[Records excerpted from a collection]
----

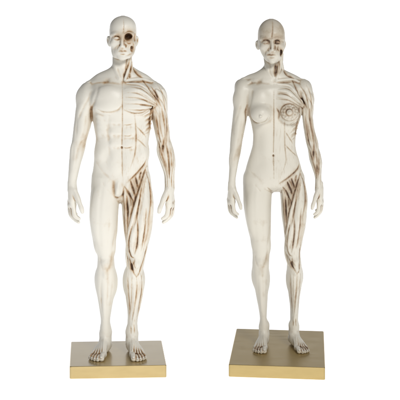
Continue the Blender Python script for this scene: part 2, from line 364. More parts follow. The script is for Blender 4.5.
FEM = dict(PB=346.2, Y=25.0,
 torso=[(80,246,302,-9,16),(85,243,304,-13,18),(93,244.5,302.5,-15,18),(101,246.5,301.5,-16.5,17),(108,247.6,301.4,-17,16),(114,248.6,301,-17,15),(120,250.2,299.4,-16,13.5),(128,252,297,-14.5,12),
        (136,253,295.5,-13.5,11),(144,252.6,295.2,-13,10.5),(151,251,296.2,-13,11),(159,248.6,298.8,-13.5,13.5),(168,246.2,301.4,-14,18),(178,244.4,303.8,-13.5,22),
        (185,245.5,303.5,-12,22),(190,254,296,-8,17),(192.6,262,288,-3,12)],
 legA=[(168,246.8,270,-10,13),(178,244.4,272.2,-12,20),(188,243.4,272.4,-14,22),(200,243.5,271.6,-15,20),(215,245,271,-15,17),(230,248,270.8,-14,14.5),(240,250.6,270.4,-13,12.5),
       (248,252,269.8,-11.5,11),(256,252.6,269.4,-10.5,10),(265,252.4,269,-9.5,10.5),(274,253,268.9,-8,12.5),(282,254,268.6,-7,14),(291,255.4,268.3,-6,14),(300,257,267.8,-5.5,12.5),
       (308,258.6,267.3,-5,10.5),(317,259.9,266.8,-4.5,8.5),(325,260.4,267.6,-4,8),(334,260.2,268,-3,8)],
 legB=[(168,278,301.8,-10,13),(178,279,304,-12,20),(188,280,305.4,-14,22),(200,281,306.5,-15,20),(215,281.8,306,-15,17),(230,283.8,304.4,-14,14.5),(240,284.8,302,-13,12.5),
       (248,285.4,300.2,-11.5,11),(256,286.8,300.2,-10.5,10),(265,287.2,301.5,-9.5,10.5),(274,287.8,302,-8,12.5),(282,288.2,301.6,-7,14),(291,289,300.4,-6,14),(300,289.8,299.2,-5.5,12.5),
       (308,290.6,298.6,-5,10.5),(317,291,298.2,-4.5,8.5),(325,290.4,298,-4,8),(334,290.2,298,-3,8)],
 armA=[(79.2,234.6,251,-9,12),(86,234.6,251,-9.5,12),(92,234.5,251,-10,12),(99,234.2,250,-9.5,11.5),(106,233.8,248.6,-9,11),(114,233,247.2,-8.5,10.5),(121,232.3,246.4,-8,10),(129,231.4,245,-7.5,9),
       (138,230.5,243,-7,8),(146,229.9,241.8,-7.5,7),(154,229.5,240.4,-8,6),(162,229.2,238.4,-8.5,4),(170,228.9,236.8,-8.5,2),(178,228.4,235.4,-8.5,0),(184,228,235,-8.5,-1),(190,227.8,236,-8.5,-2)],
 armB=[(79.8,297,312.6,-9,12),(86,297,312.6,-9.5,12),(92,298.5,312.7,-10,12),(99,300.5,312.7,-9.5,11.5),(106,302,312.4,-9,11),(114,302.8,312.2,-8.5,10.5),(121,303.8,312.4,-8,10),(129,305,313.2,-7.5,9),
       (138,306.2,315.6,-7,8),(146,307.4,318.2,-7.5,7),(154,308.8,319.8,-8,6),(162,311.6,320.2,-8.5,4),(170,313.6,320.1,-8.5,2),(178,315.4,320,-8.5,0),(184,315.8,320.4,-8.5,-1),(190,314.2,321.6,-8.5,-2)],
 neck=[(56,265,279.4,-4,11),(62,264.8,279.8,-5,10.5),(68,263.8,281,-5,12),(74,260.5,284,-6,13),(82,255,289,-8,15)],
 head=[(18.8,257.9,285,-15,18),(22,257.9,285,-15,18),(25,257.9,285,-15,18),(28.5,257.9,285,-15.2,18.4),(34,258,285,-16,19),(41,257.8,285.2,-15,18),(46,258.6,284.6,-15,14),(51,260,283.2,-15.4,8),(56,262.4,281.4,-15.6,3),
       (60,265,279,-15,-1),(63,268.4,275.6,-13.5,-5)],
 hx=271.0, mid=273.8, armx=31, chin=64, trapA=[(267,6,73,4.5),(257.5,6,78.6,4.8),(249,5,80.6,4.8),(241,4,85,5)], trapB=[(278,6,73,4.5),(289,6,79.4,4.6),(298,5,82.4,4.8),(305,4,86,5)],
 hand=lambda x, y, p: (227.6 + (x - 67.8) * .81, y * .85, 186.5 + (p - 187) * .88), handB=lambda x, y, p: (550.8 - 227.6 - (x - 67.8) * .81, y * .85, 186.5 + (p - 187) * .88), hs=0.82,
 foot=lambda dx, y, z: (264.3 + dx * .84, y * .9, z * .88), footB=lambda dx, y, z: (294.3 - dx * .84, y * .9, z * .88), fs=0.86)

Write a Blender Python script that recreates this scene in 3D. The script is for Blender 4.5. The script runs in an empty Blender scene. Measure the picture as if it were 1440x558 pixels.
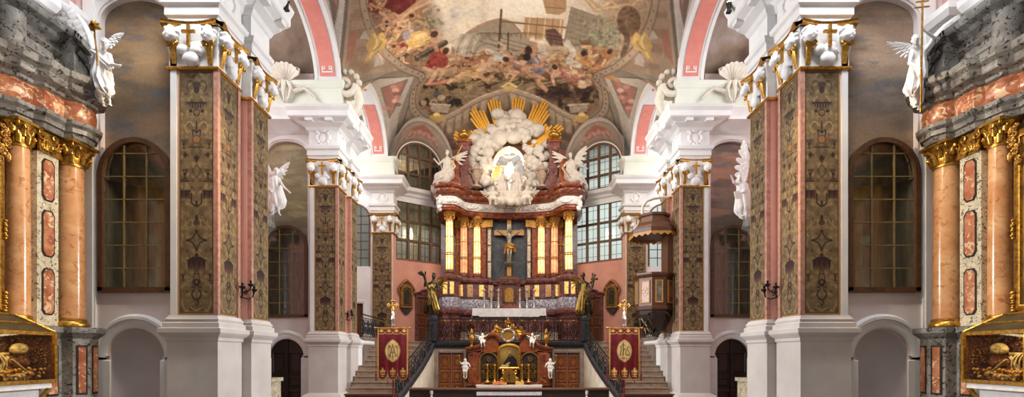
import bpy, math, random
import numpy as np
from mathutils import Vector, Matrix
from mathutils.geometry import tessellate_polygon

random.seed(7)
RNG = np.random.default_rng(11)
SC = bpy.context.scene
COL = SC.collection
PI = math.pi
CX, HY, F, EYE = 716.0, 498.0, 700.0, 2.1


def P(px, py, Y):
    """a point of the church seen at (px, py) that stands Y metres from the lens"""
    return Vector(((px - CX) * Y / F, Y, EYE + (HY - py) * Y / F))


def lin(h):
    if isinstance(h, str):
        h = h.lstrip('#')
        c = [int(h[i:i + 2], 16) / 255 for i in (0, 2, 4)]
        return tuple(x / 12.92 if x <= .04045 else ((x + .055) / 1.055) ** 2.4 for x in c)
    return tuple(h)


# ---------------------------------------------------------------- materials
def _nodes(name):
    m = bpy.data.materials.new(name)
    m.use_nodes = True
    nt = m.node_tree
    b = nt.nodes['Principled BSDF']
    return m, nt, b


def ramp_into(nt, fac, stops, target):
    r = nt.nodes.new('ShaderNodeValToRGB')
    el = r.color_ramp.elements
    while len(el) < len(stops):
        el.new(.5)
    for e, (p, c) in zip(el, stops):
        e.position = p
        e.color = (*lin(c), 1)
    nt.links.new(fac, r.inputs['Fac'])
    if target is not None:
        nt.links.new(r.outputs['Color'], target)
    return r


def noise(nt, scale, detail=4, rough=.55, dist=0.0, stretch=None, coord='Object'):
    tc = nt.nodes.new('ShaderNodeTexCoord')
    n = nt.nodes.new('ShaderNodeTexNoise')
    n.inputs['Scale'].default_value = scale
    n.inputs['Detail'].default_value = detail
    n.inputs['Roughness'].default_value = rough
    n.inputs['Distortion'].default_value = dist
    if stretch:
        mp = nt.nodes.new('ShaderNodeMapping')
        mp.inputs['Scale'].default_value = stretch
        nt.links.new(tc.outputs[coord], mp.inputs['Vector'])
        nt.links.new(mp.outputs['Vector'], n.inputs['Vector'])
    else:
        nt.links.new(tc.outputs[coord], n.inputs['Vector'])
    return n


def add_bump(nt, b, height, strength=.2, dist=.02):
    bp = nt.nodes.new('ShaderNodeBump')
    bp.inputs['Strength'].default_value = strength
    bp.inputs['Distance'].default_value = dist
    nt.links.new(height, bp.inputs['Height'])
    nt.links.new(bp.outputs['Normal'], b.inputs['Normal'])


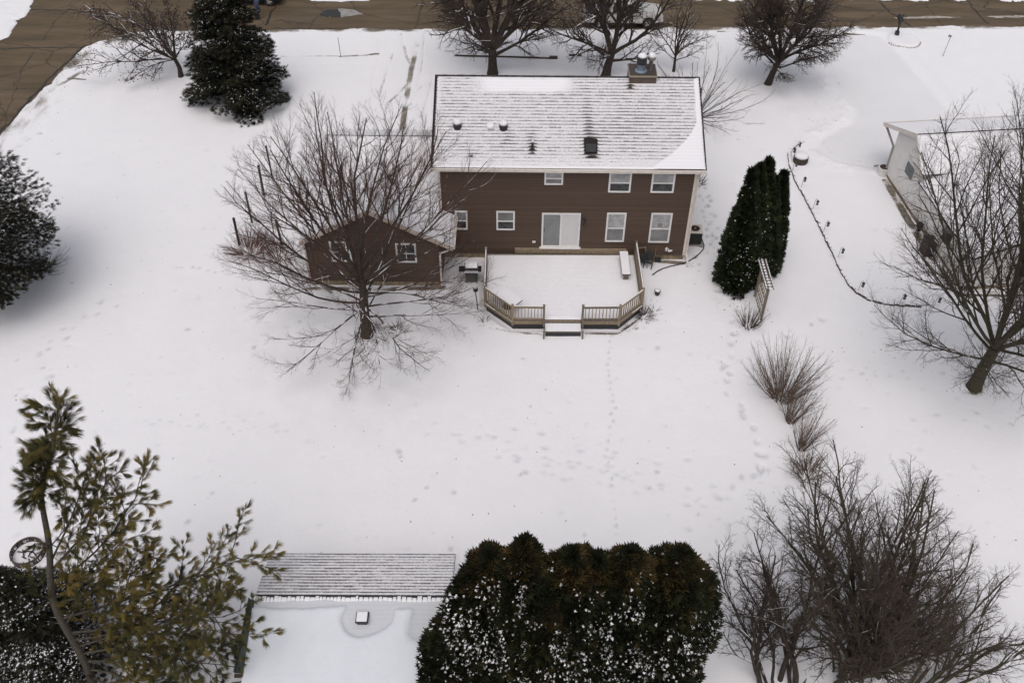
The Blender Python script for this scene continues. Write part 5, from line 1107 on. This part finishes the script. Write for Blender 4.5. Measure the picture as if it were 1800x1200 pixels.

----

#### [Set task]
Transcribe each entry above exactly, apart from the pictures.

#### [Result of the task]
Continue the Blender Python script for this scene: part 2, from line 364. More parts follow. The script is for Blender 4.5.
FEM = dict(PB=346.2, Y=25.0,
 torso=[(80,246,302,-9,16),(85,243,304,-13,18),(93,244.5,302.5,-15,18),(101,246.5,301.5,-16.5,17),(108,247.6,301.4,-17,16),(114,248.6,301,-17,15),(120,250.2,299.4,-16,13.5),(128,252,297,-14.5,12),
        (136,253,295.5,-13.5,11),(144,252.6,295.2,-13,10.5),(151,251,296.2,-13,11),(159,248.6,298.8,-13.5,13.5),(168,246.2,301.4,-14,18),(178,244.4,303.8,-13.5,22),
        (185,245.5,303.5,-12,22),(190,254,296,-8,17),(192.6,262,288,-3,12)],
 legA=[(168,246.8,270,-10,13),(178,244.4,272.2,-12,20),(188,243.4,272.4,-14,22),(200,243.5,271.6,-15,20),(215,245,271,-15,17),(230,248,270.8,-14,14.5),(240,250.6,270.4,-13,12.5),
       (248,252,269.8,-11.5,11),(256,252.6,269.4,-10.5,10),(265,252.4,269,-9.5,10.5),(274,253,268.9,-8,12.5),(282,254,268.6,-7,14),(291,255.4,268.3,-6,14),(300,257,267.8,-5.5,12.5),
       (308,258.6,267.3,-5,10.5),(317,259.9,266.8,-4.5,8.5),(325,260.4,267.6,-4,8),(334,260.2,268,-3,8)],
 legB=[(168,278,301.8,-10,13),(178,279,304,-12,20),(188,280,305.4,-14,22),(200,281,306.5,-15,20),(215,281.8,306,-15,17),(230,283.8,304.4,-14,14.5),(240,284.8,302,-13,12.5),
       (248,285.4,300.2,-11.5,11),(256,286.8,300.2,-10.5,10),(265,287.2,301.5,-9.5,10.5),(274,287.8,302,-8,12.5),(282,288.2,301.6,-7,14),(291,289,300.4,-6,14),(300,289.8,299.2,-5.5,12.5),
       (308,290.6,298.6,-5,10.5),(317,291,298.2,-4.5,8.5),(325,290.4,298,-4,8),(334,290.2,298,-3,8)],
 armA=[(79.2,234.6,251,-9,12),(86,234.6,251,-9.5,12),(92,234.5,251,-10,12),(99,234.2,250,-9.5,11.5),(106,233.8,248.6,-9,11),(114,233,247.2,-8.5,10.5),(121,232.3,246.4,-8,10),(129,231.4,245,-7.5,9),
       (138,230.5,243,-7,8),(146,229.9,241.8,-7.5,7),(154,229.5,240.4,-8,6),(162,229.2,238.4,-8.5,4),(170,228.9,236.8,-8.5,2),(178,228.4,235.4,-8.5,0),(184,228,235,-8.5,-1),(190,227.8,236,-8.5,-2)],
 armB=[(79.8,297,312.6,-9,12),(86,297,312.6,-9.5,12),(92,298.5,312.7,-10,12),(99,300.5,312.7,-9.5,11.5),(106,302,312.4,-9,11),(114,302.8,312.2,-8.5,10.5),(121,303.8,312.4,-8,10),(129,305,313.2,-7.5,9),
       (138,306.2,315.6,-7,8),(146,307.4,318.2,-7.5,7),(154,308.8,319.8,-8,6),(162,311.6,320.2,-8.5,4),(170,313.6,320.1,-8.5,2),(178,315.4,320,-8.5,0),(184,315.8,320.4,-8.5,-1),(190,314.2,321.6,-8.5,-2)],
 neck=[(56,265,279.4,-4,11),(62,264.8,279.8,-5,10.5),(68,263.8,281,-5,12),(74,260.5,284,-6,13),(82,255,289,-8,15)],
 head=[(18.8,257.9,285,-15,18),(22,257.9,285,-15,18),(25,257.9,285,-15,18),(28.5,257.9,285,-15.2,18.4),(34,258,285,-16,19),(41,257.8,285.2,-15,18),(46,258.6,284.6,-15,14),(51,260,283.2,-15.4,8),(56,262.4,281.4,-15.6,3),
       (60,265,279,-15,-1),(63,268.4,275.6,-13.5,-5)],
 hx=271.0, mid=273.8, armx=31, chin=64, trapA=[(267,6,73,4.5),(257.5,6,78.6,4.8),(249,5,80.6,4.8),(241,4,85,5)], trapB=[(278,6,73,4.5),(289,6,79.4,4.6),(298,5,82.4,4.8),(305,4,86,5)],
 hand=lambda x, y, p: (227.6 + (x - 67.8) * .81, y * .85, 186.5 + (p - 187) * .88), handB=lambda x, y, p: (550.8 - 227.6 - (x - 67.8) * .81, y * .85, 186.5 + (p - 187) * .88), hs=0.82,
 foot=lambda dx, y, z: (264.3 + dx * .84, y * .9, z * .88), footB=lambda dx, y, z: (294.3 - dx * .84, y * .9, z * .88), fs=0.86)

Write a Blender Python script that recreates this scene in 3D. The script is for Blender 4.5. The script runs in an empty Blender scene. Measure the picture as if it were 1440x558 pixels.
import bpy, math, random
import numpy as np
from mathutils import Vector, Matrix
from mathutils.geometry import tessellate_polygon

random.seed(7)
RNG = np.random.default_rng(11)
SC = bpy.context.scene
COL = SC.collection
PI = math.pi
CX, HY, F, EYE = 716.0, 498.0, 700.0, 2.1


def P(px, py, Y):
    """a point of the church seen at (px, py) that stands Y metres from the lens"""
    return Vector(((px - CX) * Y / F, Y, EYE + (HY - py) * Y / F))


def lin(h):
    if isinstance(h, str):
        h = h.lstrip('#')
        c = [int(h[i:i + 2], 16) / 255 for i in (0, 2, 4)]
        return tuple(x / 12.92 if x <= .04045 else ((x + .055) / 1.055) ** 2.4 for x in c)
    return tuple(h)


# ---------------------------------------------------------------- materials
def _nodes(name):
    m = bpy.data.materials.new(name)
    m.use_nodes = True
    nt = m.node_tree
    b = nt.nodes['Principled BSDF']
    return m, nt, b


def ramp_into(nt, fac, stops, target):
    r = nt.nodes.new('ShaderNodeValToRGB')
    el = r.color_ramp.elements
    while len(el) < len(stops):
        el.new(.5)
    for e, (p, c) in zip(el, stops):
        e.position = p
        e.color = (*lin(c), 1)
    nt.links.new(fac, r.inputs['Fac'])
    if target is not None:
        nt.links.new(r.outputs['Color'], target)
    return r


def noise(nt, scale, detail=4, rough=.55, dist=0.0, stretch=None, coord='Object'):
    tc = nt.nodes.new('ShaderNodeTexCoord')
    n = nt.nodes.new('ShaderNodeTexNoise')
    n.inputs['Scale'].default_value = scale
    n.inputs['Detail'].default_value = detail
    n.inputs['Roughness'].default_value = rough
    n.inputs['Distortion'].default_value = dist
    if stretch:
        mp = nt.nodes.new('ShaderNodeMapping')
        mp.inputs['Scale'].default_value = stretch
        nt.links.new(tc.outputs[coord], mp.inputs['Vector'])
        nt.links.new(mp.outputs['Vector'], n.inputs['Vector'])
    else:
        nt.links.new(tc.outputs[coord], n.inputs['Vector'])
    return n


def add_bump(nt, b, height, strength=.2, dist=.02):
    bp = nt.nodes.new('ShaderNodeBump')
    bp.inputs['Strength'].default_value = strength
    bp.inputs['Distance'].default_value = dist
    nt.links.new(height, bp.inputs['Height'])
    nt.links.new(bp.outputs['Normal'], b.inputs['Normal'])


The Blender Python script for this scene continues. Write part 5, from line 1107 on. This part finishes the script. Write for Blender 4.5. Measure the picture as if it were 1800x1200 pixels.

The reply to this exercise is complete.